Sis may get hitched soon

She textd me yesterday. My first comment to her was Wowwwww.. that's fast. No wind and suddenly the big M. She got proposed along the line of 'Why don't we get married' sort of line. She hasn't really said yes, but was excited anyway. The parents are so into it too. I will be so very happy if she said yes. Truly I don't mind if she wants to go ahead before me. Who knows I might get a car for the 'langkah bendul' gift (dream on!). The parents would be so relieved. It must have been difficult on the folks having 4 girls in the house and wanting them all to be taken care of before they leave this world. Sis said mom wants me home for the wedding.

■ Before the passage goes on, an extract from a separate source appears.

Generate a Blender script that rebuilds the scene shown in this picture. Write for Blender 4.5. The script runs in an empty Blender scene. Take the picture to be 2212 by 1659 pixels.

Wish i could but I am up to my neck here. And if I do go home, I'm giving myself max-2 weeks and to get into gear for work upon returning would take another 2 weeks. Am I being selfish here? The only concern of mine is that I feel sorry for mom to have to manage everything alone. Sure, there's Along ..err with her troops, Linda would surely be bz preening herself for the big day.. and that leaves Apai, my youngest resourceful baby sister. Camner ek? Hmmmm... I guess we'll see .. I just might go home and face the 'music' in my stride later.